Cannabis Farmers Continue to Produce More Weed Than the State Can Consume. Without a Market For the Product, Prices Have Been Spiraling Downward.

Weed costs less than half what it did two years ago.

Oregon grows too much weed.

The long-standing cannabis surplus has been driving wholesale weed prices down since a bumper crop in fall 2017 flooded the market. The following year's harvest was even bigger, driving wholesale prices to a new low in early 2019.

Weed costs less than half what it did two years ago. In mid-2017, a pound sold for $1,500 on average. By the following year, that price has dipped well below $700. The price has continued to fall. In dispensaries across Portland, it's not uncommon to see a gram sell for $4 or $5, and a pre-roll can go for as little as $2.

That's good news for consumers, but it puts growers in a tough position. After sinking massive amounts of capital into the infrastructure demanded by state regulators, cultivators have struggled to recoup their investments.

Oregon has compounded the problem by refusing to limit the number of licenses it grants to prospective weed farmers. Other states with caps have also seen drops in the price of pot, but few have seen dips as dramatic as Oregon.

"There weren't a whole lot of barriers to entry," economist Beau Whitney told WW in 2018. "The Oregon Liquor Control Commission basically issued a license to anyone who qualified."

But the state Legislature is now considering a law that could open the door to a potential solution as efforts to decriminalize the drug gain traction nationally. Senate Bill 582 would set up a legal framework for Oregon farmers to sell cannabis across state lines to markets in other states that have legalized cannabis.

Under current laws that bar interstate exchanges, cannabis growers resort to selling their excess product to extractors who make "value-added" products like candles, lotions and candies out of the oils squeezed from flower. But when weed is sold straight to consumers as flower, it reaps a bigger profit.

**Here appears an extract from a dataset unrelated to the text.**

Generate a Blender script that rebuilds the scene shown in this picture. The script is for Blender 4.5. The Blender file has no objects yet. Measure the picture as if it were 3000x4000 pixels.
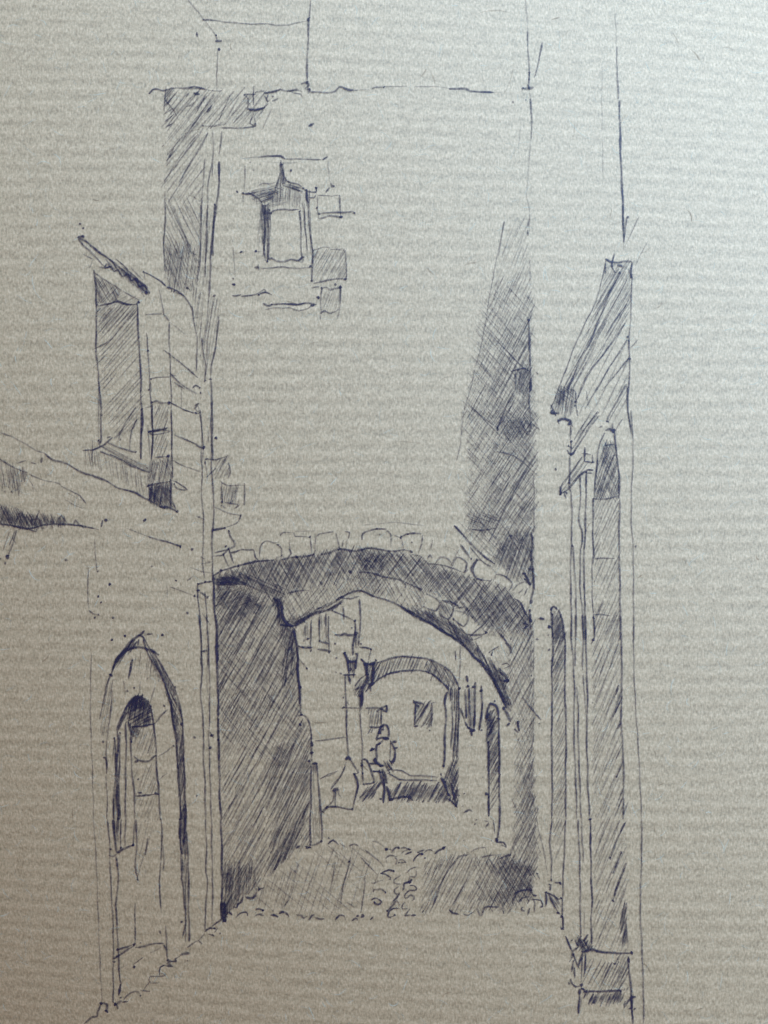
import bpy, math, random
from mathutils import Vector
import numpy as np
random.seed(7)
SC = bpy.context.scene
COL = SC.collection

# ------------------------------------------------------------------ camera, sky, sun, exposure
# one unit = one metre; the sheet lies on a table, the phone is held 16 cm above it
PX = 0.035e-3                     # one photo pixel is 0.035 mm of paper (3000 px = 105 mm)
CAM_H = 0.160
cam_d = bpy.data.cameras.new('camera')
cam_d.sensor_fit = 'HORIZONTAL'; cam_d.sensor_width = 36.0
cam_d.lens = 36.0 * CAM_H / (3000 * PX)
cam_d.clip_start = 0.01; cam_d.clip_end = 50.0
cam = bpy.data.objects.new('camera', cam_d); COL.objects.link(cam)
cam.location = (0, 0, CAM_H)      # z = 0 is the crest of the gently bowed sheet
SC.camera = cam

SUN_EL, SUN_AZ = math.radians(33.6), math.radians(46)     # azimuth from +x towards +y
SUN_DIR = Vector((math.cos(SUN_EL) * math.cos(SUN_AZ), math.cos(SUN_EL) * math.sin(SUN_AZ), math.sin(SUN_EL)))
world = bpy.data.worlds.new('World'); SC.world = world; world.use_nodes = True
wn = world.node_tree.nodes; wl = world.node_tree.links; wn.clear()
sky = wn.new('ShaderNodeTexSky'); sky.sky_type = 'NISHITA'; sky.sun_disc = False
sky.sun_elevation = SUN_EL; sky.sun_rotation = math.pi / 2 - SUN_AZ
sky.air_density = 1.2; sky.dust_density = 0.0; sky.ozone_density = 0.0
bg = wn.new('ShaderNodeBackground'); bg.inputs['Strength'].default_value = 0.068
wo = wn.new('ShaderNodeOutputWorld')
wl.new(sky.outputs[0], bg.inputs[0]); wl.new(bg.outputs[0], wo.inputs[0])
sun_d = bpy.data.lights.new('sun', 'SUN'); sun_d.energy = 1.5; sun_d.angle = math.radians(60)       # soft cool daylight from a big window
sun_d.color = (0.492, 0.75, 1.0)
sun = bpy.data.objects.new('sun', sun_d); COL.objects.link(sun)
sun.rotation_euler = SUN_DIR.to_track_quat('Z', 'Y').to_euler()
SC.view_settings.view_transform = 'Standard'; SC.view_settings.look = 'None'
SC.view_settings.exposure = 2.05; SC.view_settings.gamma = 1.0
SC.cycles.transparent_max_bounces = 64
SC.cycles.max_bounces = 4

# ------------------------------------------------------------------ materials
def mat(name):
    m = bpy.data.materials.new(name); m.use_nodes = True
    nt = m.node_tree; nt.nodes.clear()
    return m, nt
def node(nt, t, **kw):
    n = nt.nodes.new(t)
    for k, v in kw.items():
        if k in n.inputs: n.inputs[k].default_value = v
        else: setattr(n, k, v)
    return n
def ramp(nt, stops):
    r = nt.nodes.new('ShaderNodeValToRGB')
    e = r.color_ramp.elements
    while len(e) > len(stops): e.remove(e[-1])
    while len(e) < len(stops): e.new(1.0)
    for i, (p, c) in enumerate(stops):
        e[i].position = p; e[i].color = c if len(c) == 4 else (*c, 1)
    return r
def math_n(nt, op, a, b=None):
    n = nt.nodes.new('ShaderNodeMath'); n.operation = op
    for i, v in enumerate((a, b)):
        if v is None: continue
        if hasattr(v, 'is_linked'): nt.links.new(v, n.inputs[i])
        else: n.inputs[i].default_value = v
    return n.outputs[0]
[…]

Many in the industry see interstate sales as an attractive offramp for Oregon's surplus cannabis.

"The thing about Oregon is that it is known for its cannabis, in a similar way to Oregon pinot noir," Whitney says. "For those who are able to survive, they are positioned extremely well not only to survive in the Oregon market but also to take advantage of a larger market—assuming things open up on a federal level."

So. Much. Weed.

As 2019 dawned, Oregon was sitting on 1.3 million pounds of unsold cannabis flower. That's a lot of pot, especially considering Oregonians consumed only 166,000 pounds of the green stuff in 2018. To put it in perspective, if all or most of that consisted of dry flower ready to smoke, it would…

  • take Oregon smokers 7.8 years to smoke it all, if Oregonians continued to purchase legal weed at the same rate they did in 2018.
  • fill 589,670,081 1-gram pre-rolls.
  • weigh the same as 359 2019 Subaru Outbacks.